For Jacobs, Brookhill is an extension of the work he did during the 2016 Keith Scott protests, which figures prominently in the Levine Museum of the New South exhibit K(no)w Justice, K(no)w Peace.

“Art should make people uncomfortable,” Jacobs says. “If everyone’s like, ‘Hey this is great; this is amazing,’ I don’t know. (Artists) should be coming at your neck at times.”

For Butler, Brookhill is another step in the growth of his hometown’s arts community. The biggest need artists here have, he says, is space and room to work. Not a task force or a government-pressed initiative to tell artists what to create, but places and freedom to do it. 

“If Charlotte would stop trying so hard to make the things they want to see, instead of uncovering them, we’d be in a better place,” Butler says. “Build a studio or a venue, and get out of the way.”

What he’s talking about, in the larger sense, is trust.
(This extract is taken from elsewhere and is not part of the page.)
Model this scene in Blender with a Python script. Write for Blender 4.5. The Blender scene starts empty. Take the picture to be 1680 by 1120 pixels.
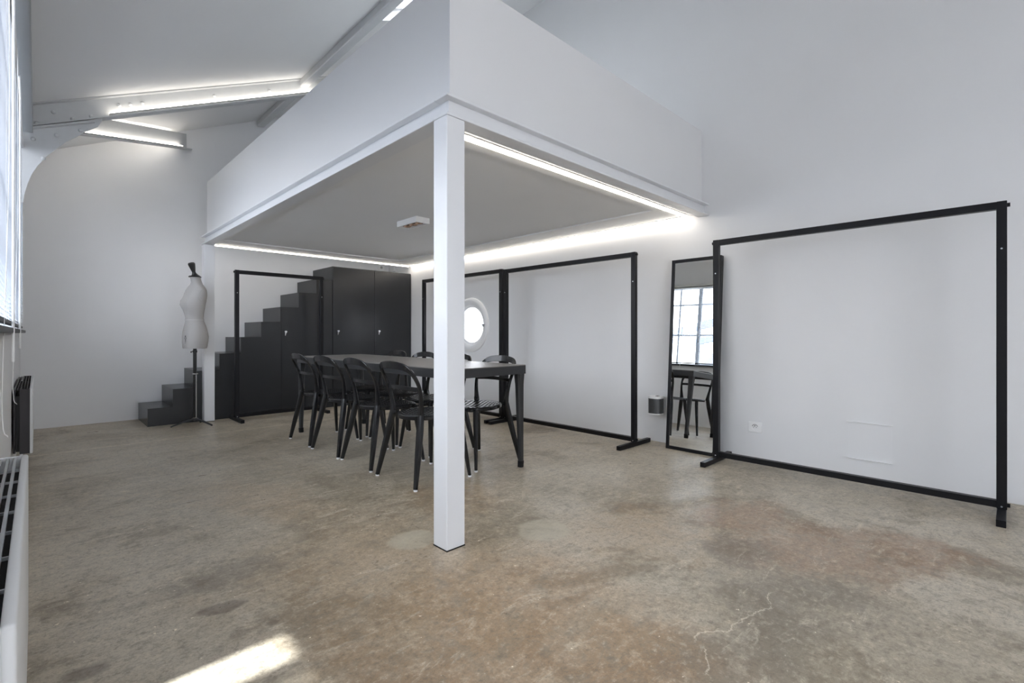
import bpy, bmesh, math, random
from mathutils import Vector, Matrix
random.seed(7)
PI = math.pi
scn = bpy.context.scene
COL = scn.collection

# ------------------------------------------------------------------ camera
cam = bpy.data.cameras.new('camera')
cam.sensor_width = 36.0
cam.lens = 800.0 / 1680.0 * 36.0
cam.shift_y = -14.0 / 1680.0
cam.clip_start = 0.02
cam_o = bpy.data.objects.new('camera', cam)
COL.objects.link(cam_o)
cam_o.location = (0, 0, 1.0)
cam_o.rotation_euler = (PI / 2, 0, -math.atan2(780, 800))
scn.camera = cam_o

# ------------------------------------------------------------------ world, sun, exposure
world = bpy.data.worlds.new('sky')
scn.world = world
world.use_nodes = True
wn = world.node_tree
wn.nodes.clear()
w_out = wn.nodes.new('ShaderNodeOutputWorld')
w_bg = wn.nodes.new('ShaderNodeBackground')
w_geo = wn.nodes.new('ShaderNodeNewGeometry')
w_tc = wn.nodes.new('ShaderNodeTexCoord')
w_sep = wn.nodes.new('ShaderNodeSeparateXYZ')
w_ramp = wn.nodes.new('ShaderNodeValToRGB')
w_ramp.color_ramp.elements[0].position = 0.45
w_ramp.color_ramp.elements[0].color = (0.87, 0.89, 0.94, 1)
w_ramp.color_ramp.elements[1].position = 0.75
w_ramp.color_ramp.elements[1].color = (0.84, 0.905, 1.0, 1)
w_ma = wn.nodes.new('ShaderNodeMath'); w_ma.operation = 'MULTIPLY_ADD'
w_ma.inputs[1].default_value = 0.5; w_ma.inputs[2].default_value = 0.5
wn.links.new(w_tc.outputs['Generated'], w_sep.inputs[0])
wn.links.new(w_sep.outputs[2], w_ma.inputs[0])
wn.links.new(w_ma.outputs[0], w_ramp.inputs[0])
wn.links.new(w_ramp.outputs[0], w_bg.inputs[0])
w_bg.inputs[1].default_value = 6.0
wn.links.new(w_bg.outputs[0], w_out.inputs[0])

sun = bpy.data.lights.new('sun', 'SUN')
sun.energy = 15.0
sun.angle = math.radians(1.4)
sun.color = (0.88, 0.95, 1.0)
sun_o = bpy.data.objects.new('sun', sun)
COL.objects.link(sun_o)
SUN_T = 3.25                                   # tangent of the sun's elevation
sun_o.rotation_euler = Vector((1.0, 0.0, -SUN_T)).to_track_quat('-Z', 'Y').to_euler()
sun_o.location = (-3, 1.6, 8)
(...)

It’s what he built with Jacobs. It’s what Jacobs built with Brookhill’s residents. And it’s what Butler and Jacobs built with James Ford, who assisted on the exhibit with data and interviews. Ford, the 2014 North Carolina Teacher of the Year, is now a member of the State Board of Education. He was also this magazine’s first Charlottean of the Year. Five years later, Jacobs and Butler join him.

But for all three, no award matters more than the reception from the people closest to the work. One thousand people came through Welcome to Brookhill on opening night in September. Among them were several residents from Brookhill, who wandered around with wide smiles as they looked at their reflections in black-and-white photographs.

“When the ’hood is like, ‘Yo, you’re good,’ or when the streets are like, ‘You know what? Thank you,’” Jacobs says, “that’s priceless.”